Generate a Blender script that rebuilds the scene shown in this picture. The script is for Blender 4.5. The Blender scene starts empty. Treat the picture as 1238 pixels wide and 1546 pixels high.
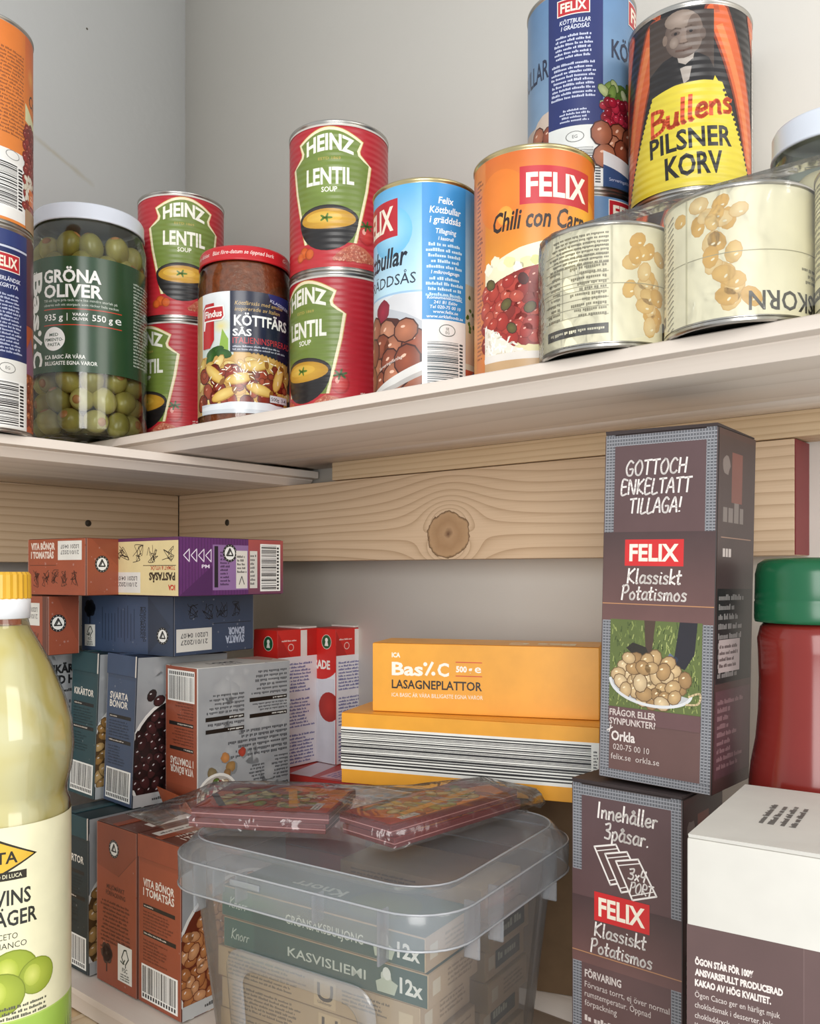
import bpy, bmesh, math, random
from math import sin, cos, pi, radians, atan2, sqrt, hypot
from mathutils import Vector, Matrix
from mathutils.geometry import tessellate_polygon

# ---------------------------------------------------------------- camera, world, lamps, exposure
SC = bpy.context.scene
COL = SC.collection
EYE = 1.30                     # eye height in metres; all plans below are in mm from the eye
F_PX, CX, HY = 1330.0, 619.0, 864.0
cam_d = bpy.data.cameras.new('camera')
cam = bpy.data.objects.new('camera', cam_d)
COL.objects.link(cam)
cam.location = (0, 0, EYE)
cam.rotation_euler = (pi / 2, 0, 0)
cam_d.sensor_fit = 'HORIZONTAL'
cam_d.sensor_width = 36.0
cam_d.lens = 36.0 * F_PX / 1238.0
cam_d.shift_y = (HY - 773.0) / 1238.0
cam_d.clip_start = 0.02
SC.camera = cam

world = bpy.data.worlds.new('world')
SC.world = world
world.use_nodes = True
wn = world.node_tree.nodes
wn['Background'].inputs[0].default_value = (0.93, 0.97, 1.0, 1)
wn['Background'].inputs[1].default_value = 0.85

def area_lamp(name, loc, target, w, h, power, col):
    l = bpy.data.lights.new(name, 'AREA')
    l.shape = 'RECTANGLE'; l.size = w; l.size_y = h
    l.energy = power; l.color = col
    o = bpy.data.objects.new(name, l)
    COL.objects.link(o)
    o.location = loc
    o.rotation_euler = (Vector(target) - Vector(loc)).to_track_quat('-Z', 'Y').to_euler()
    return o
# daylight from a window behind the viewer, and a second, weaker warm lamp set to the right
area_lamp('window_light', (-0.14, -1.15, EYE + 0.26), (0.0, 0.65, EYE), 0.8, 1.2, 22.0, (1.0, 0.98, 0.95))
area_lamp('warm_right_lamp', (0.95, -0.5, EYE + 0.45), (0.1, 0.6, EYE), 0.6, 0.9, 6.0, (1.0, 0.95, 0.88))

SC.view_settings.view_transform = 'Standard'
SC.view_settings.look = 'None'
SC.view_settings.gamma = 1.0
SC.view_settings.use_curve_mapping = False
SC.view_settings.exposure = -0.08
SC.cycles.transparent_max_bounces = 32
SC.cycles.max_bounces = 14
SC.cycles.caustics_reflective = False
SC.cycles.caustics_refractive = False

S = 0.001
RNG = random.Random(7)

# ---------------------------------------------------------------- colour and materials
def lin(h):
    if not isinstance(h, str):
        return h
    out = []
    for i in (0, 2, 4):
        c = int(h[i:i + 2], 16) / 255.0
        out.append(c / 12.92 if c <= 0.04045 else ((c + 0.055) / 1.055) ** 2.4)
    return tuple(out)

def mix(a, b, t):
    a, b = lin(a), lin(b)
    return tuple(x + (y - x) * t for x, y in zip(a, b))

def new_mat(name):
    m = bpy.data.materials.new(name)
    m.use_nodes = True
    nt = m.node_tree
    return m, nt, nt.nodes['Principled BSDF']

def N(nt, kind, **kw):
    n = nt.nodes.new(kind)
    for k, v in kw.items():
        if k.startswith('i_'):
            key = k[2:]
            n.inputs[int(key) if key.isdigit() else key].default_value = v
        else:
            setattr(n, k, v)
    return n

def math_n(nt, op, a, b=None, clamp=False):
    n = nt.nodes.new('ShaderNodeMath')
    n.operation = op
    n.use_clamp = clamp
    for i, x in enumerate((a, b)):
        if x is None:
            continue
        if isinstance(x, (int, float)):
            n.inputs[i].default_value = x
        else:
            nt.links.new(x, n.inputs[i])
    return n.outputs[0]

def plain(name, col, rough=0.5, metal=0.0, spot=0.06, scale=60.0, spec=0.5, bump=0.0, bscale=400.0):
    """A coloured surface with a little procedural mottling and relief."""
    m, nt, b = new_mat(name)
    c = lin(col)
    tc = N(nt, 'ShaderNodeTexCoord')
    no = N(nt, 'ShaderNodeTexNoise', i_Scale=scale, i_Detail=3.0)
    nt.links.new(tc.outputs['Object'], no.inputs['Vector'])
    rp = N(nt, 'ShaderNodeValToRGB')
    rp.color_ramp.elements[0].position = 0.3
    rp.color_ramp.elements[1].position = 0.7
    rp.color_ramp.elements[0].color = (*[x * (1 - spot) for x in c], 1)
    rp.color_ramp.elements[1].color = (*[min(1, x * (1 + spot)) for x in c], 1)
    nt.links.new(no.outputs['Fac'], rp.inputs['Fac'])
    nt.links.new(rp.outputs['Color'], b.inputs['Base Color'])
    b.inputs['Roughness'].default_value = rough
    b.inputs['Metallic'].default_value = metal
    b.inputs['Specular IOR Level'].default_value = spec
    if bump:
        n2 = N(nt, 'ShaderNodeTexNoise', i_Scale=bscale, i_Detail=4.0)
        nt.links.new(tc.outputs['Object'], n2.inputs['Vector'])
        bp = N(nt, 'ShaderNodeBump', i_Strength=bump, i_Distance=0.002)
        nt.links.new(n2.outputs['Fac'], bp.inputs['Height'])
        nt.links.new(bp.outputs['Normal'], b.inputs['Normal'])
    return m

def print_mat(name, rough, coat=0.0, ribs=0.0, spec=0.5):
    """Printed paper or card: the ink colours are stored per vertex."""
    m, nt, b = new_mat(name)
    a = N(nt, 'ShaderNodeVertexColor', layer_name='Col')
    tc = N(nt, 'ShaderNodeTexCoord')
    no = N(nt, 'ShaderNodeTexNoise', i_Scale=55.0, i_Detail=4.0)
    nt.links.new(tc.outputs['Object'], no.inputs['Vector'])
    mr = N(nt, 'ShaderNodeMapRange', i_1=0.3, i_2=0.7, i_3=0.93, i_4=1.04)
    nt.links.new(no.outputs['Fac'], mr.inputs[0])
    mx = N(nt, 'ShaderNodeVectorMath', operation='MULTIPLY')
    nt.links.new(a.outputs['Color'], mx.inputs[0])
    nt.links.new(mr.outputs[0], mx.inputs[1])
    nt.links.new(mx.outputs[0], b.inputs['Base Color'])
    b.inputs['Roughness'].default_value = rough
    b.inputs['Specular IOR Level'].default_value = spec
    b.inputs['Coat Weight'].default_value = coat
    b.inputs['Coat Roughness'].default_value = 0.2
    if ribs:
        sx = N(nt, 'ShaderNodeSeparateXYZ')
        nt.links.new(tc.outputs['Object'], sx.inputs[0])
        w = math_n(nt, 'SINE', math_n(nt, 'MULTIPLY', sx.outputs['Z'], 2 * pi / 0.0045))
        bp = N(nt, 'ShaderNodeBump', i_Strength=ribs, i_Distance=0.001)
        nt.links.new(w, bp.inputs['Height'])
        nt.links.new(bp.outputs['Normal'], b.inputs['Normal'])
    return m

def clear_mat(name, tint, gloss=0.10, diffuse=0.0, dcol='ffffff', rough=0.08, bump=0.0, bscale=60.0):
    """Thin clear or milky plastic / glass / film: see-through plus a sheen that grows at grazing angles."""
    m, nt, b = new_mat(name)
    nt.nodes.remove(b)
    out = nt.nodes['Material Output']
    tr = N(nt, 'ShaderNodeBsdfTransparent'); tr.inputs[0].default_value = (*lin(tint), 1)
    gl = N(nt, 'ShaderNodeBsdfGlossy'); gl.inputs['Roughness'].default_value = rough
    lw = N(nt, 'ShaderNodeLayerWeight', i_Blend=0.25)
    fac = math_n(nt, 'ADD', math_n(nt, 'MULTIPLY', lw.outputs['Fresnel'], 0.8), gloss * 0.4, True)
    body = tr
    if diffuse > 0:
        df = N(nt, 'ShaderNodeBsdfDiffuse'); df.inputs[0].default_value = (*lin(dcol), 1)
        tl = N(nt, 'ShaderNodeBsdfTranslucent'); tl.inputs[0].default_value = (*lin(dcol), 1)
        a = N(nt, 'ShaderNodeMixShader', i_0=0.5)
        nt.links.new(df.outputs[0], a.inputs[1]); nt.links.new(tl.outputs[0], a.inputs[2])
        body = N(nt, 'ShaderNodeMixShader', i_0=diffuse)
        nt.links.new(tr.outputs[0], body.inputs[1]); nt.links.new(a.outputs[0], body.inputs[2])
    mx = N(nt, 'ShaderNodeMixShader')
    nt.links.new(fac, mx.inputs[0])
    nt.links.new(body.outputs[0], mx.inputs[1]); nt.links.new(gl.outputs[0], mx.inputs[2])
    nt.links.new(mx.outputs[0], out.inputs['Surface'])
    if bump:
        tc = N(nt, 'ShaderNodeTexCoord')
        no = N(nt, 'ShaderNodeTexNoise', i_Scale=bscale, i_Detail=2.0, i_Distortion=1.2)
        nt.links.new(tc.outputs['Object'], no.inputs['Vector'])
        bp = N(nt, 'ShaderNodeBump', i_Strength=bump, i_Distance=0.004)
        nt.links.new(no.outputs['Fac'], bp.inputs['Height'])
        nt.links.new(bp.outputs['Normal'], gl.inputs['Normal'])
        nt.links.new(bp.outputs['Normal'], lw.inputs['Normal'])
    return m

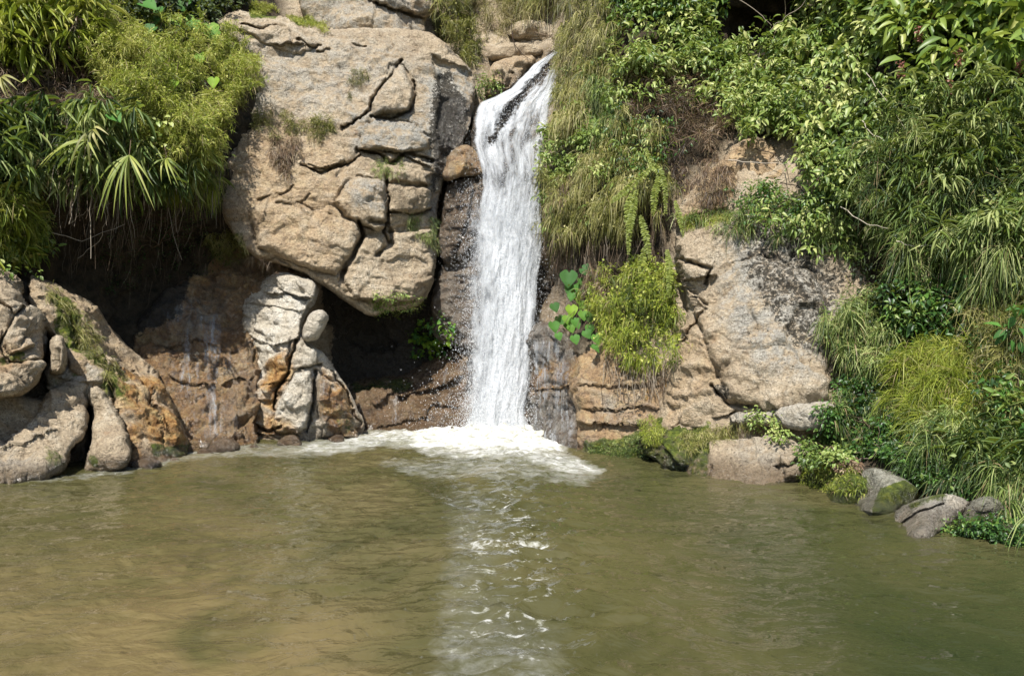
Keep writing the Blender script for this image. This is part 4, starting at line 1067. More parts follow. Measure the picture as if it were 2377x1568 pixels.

### Short exercise
Begin with the first line of the entries above and write out each line exactly, ending with the line containing "from mathutils.geometry import". Leave out pictures.

### Complete answer
Generate a Blender script that rebuilds the scene shown in this picture. The script is for Blender 4.5. The Blender scene starts empty. Treat the picture as 1238 pixels wide and 1546 pixels high.
import bpy, bmesh, math, random
from math import sin, cos, pi, radians, atan2, sqrt, hypot
from mathutils import Vector, Matrix
from mathutils.geometry import tessellate_polygon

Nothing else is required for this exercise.